Dicen que tengo que alzar la voz y gritar a los cuatro vientos que soy feminista. Que a mis 27 años tengo que dar la batalla que mi madre no pudo dar. Que cuando hablo tengo que hacerlo con un lenguaje inclusivo para no ofender a nadie. Que tengo que manifestarme y jamás resignarme. Pero lo que no dicen es que la igualdad no se consigue deshumanizando a los demás.
Cuando me preguntan si soy feminista, automáticamente se me hiela la sangre y a continuación me surge un rotundo "no". No me considero partícipe de la degeneración del movimiento que tanto nos ha costado poner en el mapa.
Hoy en día, y gracias a un grupo creo que reducido, no se entiende el feminismo como una corriente pacífica que busque una igualdad real; o quizá el problema sea el mal uso del término, pues en realidad nos estamos refiriendo al hembrismo, que pretende conferir una suerte de superioridad moral a las mujeres a costa de criminalizar y demonizar al hombre; de hecho, no solo al hombre, también a la mujer, a la que oprime en un corsé identitario asfixiante.
Si se trata de protestar, no siempre es necesario pintarse entre los pechos un mensaje reivindicativo, todavía existen mujeres que no ven necesario utilizar su cuerpo para exigir nada. Si se trata de elegir, todavía existen mujeres con más corazón y sentimiento que diferencian cuándo hablan de su cuerpo y cuando del de su hijo. Si se trata de género, también es mujer la novia de un guardia civil. Y si se trata de piropos, todavía existen mujeres que saben apreciar la gentileza y caballerosidad de vuestras palabras, estimados hombres. A ver si nos vamos enterando: mujeres somos todas.

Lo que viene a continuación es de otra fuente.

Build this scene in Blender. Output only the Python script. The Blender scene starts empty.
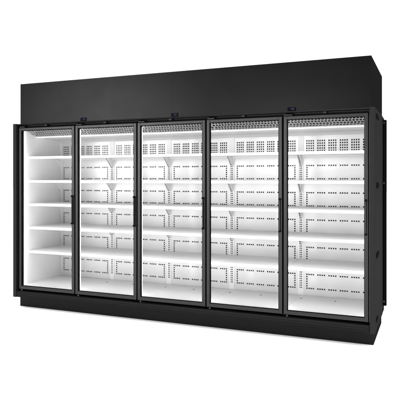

Hay que volver a poner en valor el feminismo. No se trata solo de la búsqueda de la igualdad entre hombres y mujeres, va mucho más allá. Hablamos de equidad y reciprocidad, y, sobre todo, de cooperación. Que es lo que ha hecho avanzar a la Humanidad, ese permanente work in progress que nos traemos entre manos hombres y mujeres desde que habitamos el planeta.